--- START OF Dataset excerpts ---

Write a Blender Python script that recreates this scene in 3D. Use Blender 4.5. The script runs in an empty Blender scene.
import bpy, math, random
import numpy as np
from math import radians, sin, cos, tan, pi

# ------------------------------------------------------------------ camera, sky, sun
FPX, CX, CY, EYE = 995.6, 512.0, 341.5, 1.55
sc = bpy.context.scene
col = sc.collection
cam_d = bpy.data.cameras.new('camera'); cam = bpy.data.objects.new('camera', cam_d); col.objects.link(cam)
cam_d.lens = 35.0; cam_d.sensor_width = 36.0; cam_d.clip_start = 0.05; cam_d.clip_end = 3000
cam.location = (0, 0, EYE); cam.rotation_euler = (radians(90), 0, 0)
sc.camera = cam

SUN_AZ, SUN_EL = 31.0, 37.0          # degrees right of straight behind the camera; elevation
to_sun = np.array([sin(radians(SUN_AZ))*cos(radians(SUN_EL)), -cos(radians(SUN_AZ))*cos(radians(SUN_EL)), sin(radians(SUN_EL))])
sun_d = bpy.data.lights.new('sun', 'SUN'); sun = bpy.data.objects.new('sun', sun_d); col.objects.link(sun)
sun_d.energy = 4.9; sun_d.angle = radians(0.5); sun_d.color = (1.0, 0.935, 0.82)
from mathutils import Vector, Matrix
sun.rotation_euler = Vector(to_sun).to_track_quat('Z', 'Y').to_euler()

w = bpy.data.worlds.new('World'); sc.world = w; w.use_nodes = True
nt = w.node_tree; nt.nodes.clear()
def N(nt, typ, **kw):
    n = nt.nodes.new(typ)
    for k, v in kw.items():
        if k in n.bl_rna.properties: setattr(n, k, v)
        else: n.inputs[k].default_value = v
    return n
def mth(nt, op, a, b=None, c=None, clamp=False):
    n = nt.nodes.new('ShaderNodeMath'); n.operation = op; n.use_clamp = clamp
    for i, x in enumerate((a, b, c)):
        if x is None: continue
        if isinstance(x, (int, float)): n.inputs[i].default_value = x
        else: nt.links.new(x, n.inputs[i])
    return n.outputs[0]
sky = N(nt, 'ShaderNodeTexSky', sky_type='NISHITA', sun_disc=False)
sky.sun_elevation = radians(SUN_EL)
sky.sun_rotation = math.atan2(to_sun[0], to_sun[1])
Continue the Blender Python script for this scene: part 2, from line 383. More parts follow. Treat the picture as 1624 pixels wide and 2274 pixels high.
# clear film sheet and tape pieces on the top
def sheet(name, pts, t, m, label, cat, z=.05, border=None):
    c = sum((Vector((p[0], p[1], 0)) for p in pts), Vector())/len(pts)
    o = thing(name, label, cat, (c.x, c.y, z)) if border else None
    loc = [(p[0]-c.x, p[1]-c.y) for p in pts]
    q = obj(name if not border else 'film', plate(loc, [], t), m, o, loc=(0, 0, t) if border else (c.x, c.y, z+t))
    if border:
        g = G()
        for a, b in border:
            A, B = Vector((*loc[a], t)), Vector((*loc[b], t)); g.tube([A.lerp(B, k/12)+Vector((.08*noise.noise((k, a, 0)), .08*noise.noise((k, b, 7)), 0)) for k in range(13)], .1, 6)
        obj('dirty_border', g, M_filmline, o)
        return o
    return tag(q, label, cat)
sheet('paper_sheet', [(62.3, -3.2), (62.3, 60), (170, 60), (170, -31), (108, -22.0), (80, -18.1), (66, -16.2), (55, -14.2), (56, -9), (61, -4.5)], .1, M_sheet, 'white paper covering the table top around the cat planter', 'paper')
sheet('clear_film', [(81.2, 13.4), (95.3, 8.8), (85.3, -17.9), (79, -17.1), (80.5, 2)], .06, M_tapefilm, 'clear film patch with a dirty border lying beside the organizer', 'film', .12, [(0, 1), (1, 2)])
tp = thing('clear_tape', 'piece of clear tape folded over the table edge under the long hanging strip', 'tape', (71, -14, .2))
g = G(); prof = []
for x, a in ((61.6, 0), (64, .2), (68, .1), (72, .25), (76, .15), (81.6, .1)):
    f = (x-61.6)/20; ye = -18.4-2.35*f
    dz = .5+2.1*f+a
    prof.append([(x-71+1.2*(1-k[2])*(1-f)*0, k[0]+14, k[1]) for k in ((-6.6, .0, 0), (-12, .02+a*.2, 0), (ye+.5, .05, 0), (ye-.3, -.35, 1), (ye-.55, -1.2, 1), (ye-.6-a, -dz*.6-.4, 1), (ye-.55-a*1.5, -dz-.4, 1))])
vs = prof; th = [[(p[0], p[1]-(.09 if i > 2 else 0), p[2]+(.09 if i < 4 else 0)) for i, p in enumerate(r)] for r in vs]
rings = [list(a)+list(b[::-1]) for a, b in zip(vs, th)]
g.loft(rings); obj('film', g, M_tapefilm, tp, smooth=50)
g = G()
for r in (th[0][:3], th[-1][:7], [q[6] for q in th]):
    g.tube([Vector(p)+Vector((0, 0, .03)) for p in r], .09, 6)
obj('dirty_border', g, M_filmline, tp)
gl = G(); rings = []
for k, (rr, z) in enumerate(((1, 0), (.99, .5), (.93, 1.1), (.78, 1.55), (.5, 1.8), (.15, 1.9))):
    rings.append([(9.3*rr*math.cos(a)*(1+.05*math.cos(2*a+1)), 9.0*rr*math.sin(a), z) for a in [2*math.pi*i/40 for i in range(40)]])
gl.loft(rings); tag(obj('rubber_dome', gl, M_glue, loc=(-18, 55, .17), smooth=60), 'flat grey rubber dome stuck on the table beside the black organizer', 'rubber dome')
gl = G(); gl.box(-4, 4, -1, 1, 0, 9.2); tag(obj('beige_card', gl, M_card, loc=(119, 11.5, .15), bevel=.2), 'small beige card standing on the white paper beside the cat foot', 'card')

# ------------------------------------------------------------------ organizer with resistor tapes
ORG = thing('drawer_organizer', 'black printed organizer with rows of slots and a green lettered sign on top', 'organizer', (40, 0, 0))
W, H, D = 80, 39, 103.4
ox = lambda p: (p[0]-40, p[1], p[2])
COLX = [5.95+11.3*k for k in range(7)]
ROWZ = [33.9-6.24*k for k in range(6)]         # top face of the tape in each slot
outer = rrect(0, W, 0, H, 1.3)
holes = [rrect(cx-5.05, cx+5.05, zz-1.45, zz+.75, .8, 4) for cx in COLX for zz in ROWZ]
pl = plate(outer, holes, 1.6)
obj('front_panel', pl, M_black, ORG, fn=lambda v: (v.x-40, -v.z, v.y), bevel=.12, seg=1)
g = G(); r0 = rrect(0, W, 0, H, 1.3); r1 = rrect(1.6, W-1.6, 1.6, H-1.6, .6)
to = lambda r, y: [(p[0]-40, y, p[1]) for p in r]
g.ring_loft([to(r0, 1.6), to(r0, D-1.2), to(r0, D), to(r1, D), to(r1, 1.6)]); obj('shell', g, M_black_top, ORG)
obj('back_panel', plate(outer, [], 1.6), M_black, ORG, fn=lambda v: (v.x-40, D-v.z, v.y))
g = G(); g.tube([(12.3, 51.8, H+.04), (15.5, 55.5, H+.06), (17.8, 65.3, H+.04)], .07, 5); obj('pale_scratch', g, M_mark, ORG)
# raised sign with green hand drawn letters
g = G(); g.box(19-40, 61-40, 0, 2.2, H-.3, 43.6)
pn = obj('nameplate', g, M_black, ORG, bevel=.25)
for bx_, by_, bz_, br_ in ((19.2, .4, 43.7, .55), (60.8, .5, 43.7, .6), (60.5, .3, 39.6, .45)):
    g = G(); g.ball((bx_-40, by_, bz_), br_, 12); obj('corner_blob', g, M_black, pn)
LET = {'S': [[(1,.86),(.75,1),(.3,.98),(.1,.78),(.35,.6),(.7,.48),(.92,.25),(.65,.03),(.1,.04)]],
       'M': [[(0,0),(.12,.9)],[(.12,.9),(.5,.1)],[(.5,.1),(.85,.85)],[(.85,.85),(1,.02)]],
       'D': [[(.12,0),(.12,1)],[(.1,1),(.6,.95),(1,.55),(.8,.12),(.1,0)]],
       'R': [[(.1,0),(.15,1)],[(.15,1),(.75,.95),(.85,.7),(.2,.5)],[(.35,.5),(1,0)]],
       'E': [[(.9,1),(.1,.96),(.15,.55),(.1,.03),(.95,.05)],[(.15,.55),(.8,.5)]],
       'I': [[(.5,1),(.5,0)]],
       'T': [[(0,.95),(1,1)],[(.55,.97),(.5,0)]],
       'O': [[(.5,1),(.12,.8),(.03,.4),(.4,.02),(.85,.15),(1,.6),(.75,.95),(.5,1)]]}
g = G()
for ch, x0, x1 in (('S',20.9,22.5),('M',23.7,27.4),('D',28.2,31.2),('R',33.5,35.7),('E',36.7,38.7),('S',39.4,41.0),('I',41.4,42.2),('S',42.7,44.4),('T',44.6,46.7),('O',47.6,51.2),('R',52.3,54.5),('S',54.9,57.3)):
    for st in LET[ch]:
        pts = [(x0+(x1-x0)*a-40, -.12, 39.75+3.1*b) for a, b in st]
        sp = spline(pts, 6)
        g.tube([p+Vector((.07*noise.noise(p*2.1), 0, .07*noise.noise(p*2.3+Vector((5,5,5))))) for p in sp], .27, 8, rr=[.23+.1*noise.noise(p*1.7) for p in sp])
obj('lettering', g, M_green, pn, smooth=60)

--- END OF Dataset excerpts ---

Requirement: Starting at the first line of the material above, reproduce each line exactly up to and including the line with "sc.camera = cam".

Expected answer:
Write a Blender Python script that recreates this scene in 3D. Use Blender 4.5. The script runs in an empty Blender scene.
import bpy, math, random
import numpy as np
from math import radians, sin, cos, tan, pi

# ------------------------------------------------------------------ camera, sky, sun
FPX, CX, CY, EYE = 995.6, 512.0, 341.5, 1.55
sc = bpy.context.scene
col = sc.collection
cam_d = bpy.data.cameras.new('camera'); cam = bpy.data.objects.new('camera', cam_d); col.objects.link(cam)
cam_d.lens = 35.0; cam_d.sensor_width = 36.0; cam_d.clip_start = 0.05; cam_d.clip_end = 3000
cam.location = (0, 0, EYE); cam.rotation_euler = (radians(90), 0, 0)
sc.camera = cam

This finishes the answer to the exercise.